GOAL OF THE EXERCISE
Restate all the material verbatim, except for the pictures.

* START DATASET SECTION *

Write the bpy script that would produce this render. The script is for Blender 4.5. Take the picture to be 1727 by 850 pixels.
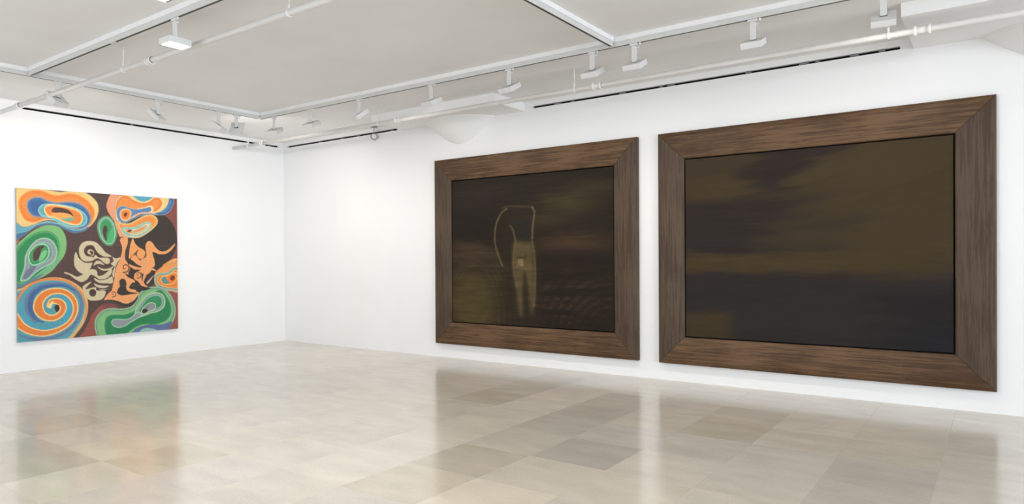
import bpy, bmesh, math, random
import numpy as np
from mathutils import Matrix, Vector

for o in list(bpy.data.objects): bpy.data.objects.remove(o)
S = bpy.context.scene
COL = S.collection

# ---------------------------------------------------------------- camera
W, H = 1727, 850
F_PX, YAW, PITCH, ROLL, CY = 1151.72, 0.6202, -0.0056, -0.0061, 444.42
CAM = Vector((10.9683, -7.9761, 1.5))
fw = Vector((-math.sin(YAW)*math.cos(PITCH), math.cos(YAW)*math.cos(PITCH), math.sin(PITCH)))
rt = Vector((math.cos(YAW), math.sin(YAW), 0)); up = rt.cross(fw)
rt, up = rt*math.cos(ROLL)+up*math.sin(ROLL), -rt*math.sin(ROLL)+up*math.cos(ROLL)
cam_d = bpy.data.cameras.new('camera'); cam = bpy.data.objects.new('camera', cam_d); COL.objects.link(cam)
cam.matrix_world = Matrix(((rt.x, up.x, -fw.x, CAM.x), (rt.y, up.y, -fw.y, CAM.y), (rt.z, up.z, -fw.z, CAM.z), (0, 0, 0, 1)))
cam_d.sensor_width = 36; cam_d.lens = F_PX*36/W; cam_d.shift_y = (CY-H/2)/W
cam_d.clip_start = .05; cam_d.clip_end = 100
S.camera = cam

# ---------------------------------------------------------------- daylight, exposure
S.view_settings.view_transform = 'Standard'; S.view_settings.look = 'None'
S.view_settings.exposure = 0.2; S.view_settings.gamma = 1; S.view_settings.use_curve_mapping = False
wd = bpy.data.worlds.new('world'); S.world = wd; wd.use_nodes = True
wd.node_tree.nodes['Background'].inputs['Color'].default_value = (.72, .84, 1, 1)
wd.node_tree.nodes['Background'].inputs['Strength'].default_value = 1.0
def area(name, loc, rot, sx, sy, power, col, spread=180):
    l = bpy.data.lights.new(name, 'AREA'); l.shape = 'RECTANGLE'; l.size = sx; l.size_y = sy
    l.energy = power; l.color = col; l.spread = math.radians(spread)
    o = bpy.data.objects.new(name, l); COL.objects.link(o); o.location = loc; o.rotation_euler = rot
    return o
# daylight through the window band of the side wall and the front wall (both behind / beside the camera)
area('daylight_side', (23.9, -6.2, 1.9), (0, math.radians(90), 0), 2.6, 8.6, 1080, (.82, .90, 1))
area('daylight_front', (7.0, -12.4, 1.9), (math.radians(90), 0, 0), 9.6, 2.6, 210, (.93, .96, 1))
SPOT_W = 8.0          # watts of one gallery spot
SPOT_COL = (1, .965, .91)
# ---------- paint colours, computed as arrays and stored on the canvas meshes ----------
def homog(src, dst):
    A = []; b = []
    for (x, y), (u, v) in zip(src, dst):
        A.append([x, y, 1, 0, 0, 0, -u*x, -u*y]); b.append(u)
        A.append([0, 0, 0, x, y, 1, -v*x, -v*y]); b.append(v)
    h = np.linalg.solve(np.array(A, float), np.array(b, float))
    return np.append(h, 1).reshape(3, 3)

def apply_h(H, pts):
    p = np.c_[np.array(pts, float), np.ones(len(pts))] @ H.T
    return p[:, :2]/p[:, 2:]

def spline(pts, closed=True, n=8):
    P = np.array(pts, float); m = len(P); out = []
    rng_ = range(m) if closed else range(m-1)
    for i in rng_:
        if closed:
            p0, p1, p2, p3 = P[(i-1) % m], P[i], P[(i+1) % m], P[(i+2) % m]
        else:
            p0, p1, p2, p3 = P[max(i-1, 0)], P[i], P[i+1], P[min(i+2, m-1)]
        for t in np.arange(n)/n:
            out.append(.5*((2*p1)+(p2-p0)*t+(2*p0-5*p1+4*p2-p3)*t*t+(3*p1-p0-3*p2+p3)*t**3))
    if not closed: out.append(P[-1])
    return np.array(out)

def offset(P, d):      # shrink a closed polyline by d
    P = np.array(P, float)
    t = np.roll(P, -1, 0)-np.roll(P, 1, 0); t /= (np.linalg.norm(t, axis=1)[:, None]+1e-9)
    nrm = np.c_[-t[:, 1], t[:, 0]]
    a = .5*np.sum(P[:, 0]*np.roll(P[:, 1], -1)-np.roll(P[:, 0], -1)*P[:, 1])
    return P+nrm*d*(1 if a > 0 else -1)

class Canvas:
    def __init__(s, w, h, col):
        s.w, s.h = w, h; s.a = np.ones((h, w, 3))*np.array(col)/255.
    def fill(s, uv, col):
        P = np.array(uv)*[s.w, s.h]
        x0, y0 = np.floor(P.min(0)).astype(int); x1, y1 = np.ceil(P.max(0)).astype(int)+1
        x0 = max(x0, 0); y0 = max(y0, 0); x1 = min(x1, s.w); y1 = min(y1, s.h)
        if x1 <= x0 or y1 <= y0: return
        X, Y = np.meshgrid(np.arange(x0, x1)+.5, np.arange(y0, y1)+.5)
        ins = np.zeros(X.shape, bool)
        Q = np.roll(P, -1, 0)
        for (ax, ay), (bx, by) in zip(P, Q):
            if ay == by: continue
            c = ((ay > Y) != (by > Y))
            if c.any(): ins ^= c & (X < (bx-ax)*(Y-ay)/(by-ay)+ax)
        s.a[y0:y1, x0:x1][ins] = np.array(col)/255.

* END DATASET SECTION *

TASK SOLUTION
Write the bpy script that would produce this render. The script is for Blender 4.5. Take the picture to be 1727 by 850 pixels.
import bpy, bmesh, math, random
import numpy as np
from mathutils import Matrix, Vector

for o in list(bpy.data.objects): bpy.data.objects.remove(o)
S = bpy.context.scene
COL = S.collection

# ---------------------------------------------------------------- camera
W, H = 1727, 850
F_PX, YAW, PITCH, ROLL, CY = 1151.72, 0.6202, -0.0056, -0.0061, 444.42
CAM = Vector((10.9683, -7.9761, 1.5))
fw = Vector((-math.sin(YAW)*math.cos(PITCH), math.cos(YAW)*math.cos(PITCH), math.sin(PITCH)))
rt = Vector((math.cos(YAW), math.sin(YAW), 0)); up = rt.cross(fw)
rt, up = rt*math.cos(ROLL)+up*math.sin(ROLL), -rt*math.sin(ROLL)+up*math.cos(ROLL)
cam_d = bpy.data.cameras.new('camera'); cam = bpy.data.objects.new('camera', cam_d); COL.objects.link(cam)
cam.matrix_world = Matrix(((rt.x, up.x, -fw.x, CAM.x), (rt.y, up.y, -fw.y, CAM.y), (rt.z, up.z, -fw.z, CAM.z), (0, 0, 0, 1)))
cam_d.sensor_width = 36; cam_d.lens = F_PX*36/W; cam_d.shift_y = (CY-H/2)/W
cam_d.clip_start = .05; cam_d.clip_end = 100
S.camera = cam

# ---------------------------------------------------------------- daylight, exposure
S.view_settings.view_transform = 'Standard'; S.view_settings.look = 'None'
S.view_settings.exposure = 0.2; S.view_settings.gamma = 1; S.view_settings.use_curve_mapping = False
wd = bpy.data.worlds.new('world'); S.world = wd; wd.use_nodes = True
wd.node_tree.nodes['Background'].inputs['Color'].default_value = (.72, .84, 1, 1)
wd.node_tree.nodes['Background'].inputs['Strength'].default_value = 1.0
def area(name, loc, rot, sx, sy, power, col, spread=180):
    l = bpy.data.lights.new(name, 'AREA'); l.shape = 'RECTANGLE'; l.size = sx; l.size_y = sy
    l.energy = power; l.color = col; l.spread = math.radians(spread)
    o = bpy.data.objects.new(name, l); COL.objects.link(o); o.location = loc; o.rotation_euler = rot
    return o
# daylight through the window band of the side wall and the front wall (both behind / beside the camera)
area('daylight_side', (23.9, -6.2, 1.9), (0, math.radians(90), 0), 2.6, 8.6, 1080, (.82, .90, 1))
area('daylight_front', (7.0, -12.4, 1.9), (math.radians(90), 0, 0), 9.6, 2.6, 210, (.93, .96, 1))
SPOT_W = 8.0          # watts of one gallery spot
SPOT_COL = (1, .965, .91)
# ---------- paint colours, computed as arrays and stored on the canvas meshes ----------
def homog(src, dst):
    A = []; b = []
    for (x, y), (u, v) in zip(src, dst):
        A.append([x, y, 1, 0, 0, 0, -u*x, -u*y]); b.append(u)
        A.append([0, 0, 0, x, y, 1, -v*x, -v*y]); b.append(v)
    h = np.linalg.solve(np.array(A, float), np.array(b, float))
    return np.append(h, 1).reshape(3, 3)

def apply_h(H, pts):
    p = np.c_[np.array(pts, float), np.ones(len(pts))] @ H.T
    return p[:, :2]/p[:, 2:]

def spline(pts, closed=True, n=8):
    P = np.array(pts, float); m = len(P); out = []
    rng_ = range(m) if closed else range(m-1)
    for i in rng_:
        if closed:
            p0, p1, p2, p3 = P[(i-1) % m], P[i], P[(i+1) % m], P[(i+2) % m]
        else:
            p0, p1, p2, p3 = P[max(i-1, 0)], P[i], P[i+1], P[min(i+2, m-1)]
        for t in np.arange(n)/n:
            out.append(.5*((2*p1)+(p2-p0)*t+(2*p0-5*p1+4*p2-p3)*t*t+(3*p1-p0-3*p2+p3)*t**3))
    if not closed: out.append(P[-1])
    return np.array(out)

def offset(P, d):      # shrink a closed polyline by d
    P = np.array(P, float)
    t = np.roll(P, -1, 0)-np.roll(P, 1, 0); t /= (np.linalg.norm(t, axis=1)[:, None]+1e-9)
    nrm = np.c_[-t[:, 1], t[:, 0]]
    a = .5*np.sum(P[:, 0]*np.roll(P[:, 1], -1)-np.roll(P[:, 0], -1)*P[:, 1])
    return P+nrm*d*(1 if a > 0 else -1)

class Canvas:
    def __init__(s, w, h, col):
        s.w, s.h = w, h; s.a = np.ones((h, w, 3))*np.array(col)/255.
    def fill(s, uv, col):
        P = np.array(uv)*[s.w, s.h]
        x0, y0 = np.floor(P.min(0)).astype(int); x1, y1 = np.ceil(P.max(0)).astype(int)+1
        x0 = max(x0, 0); y0 = max(y0, 0); x1 = min(x1, s.w); y1 = min(y1, s.h)
        if x1 <= x0 or y1 <= y0: return
        X, Y = np.meshgrid(np.arange(x0, x1)+.5, np.arange(y0, y1)+.5)
        ins = np.zeros(X.shape, bool)
        Q = np.roll(P, -1, 0)
        for (ax, ay), (bx, by) in zip(P, Q):
            if ay == by: continue
            c = ((ay > Y) != (by > Y))
            if c.any(): ins ^= c & (X < (bx-ax)*(Y-ay)/(by-ay)+ax)
        s.a[y0:y1, x0:x1][ins] = np.array(col)/255.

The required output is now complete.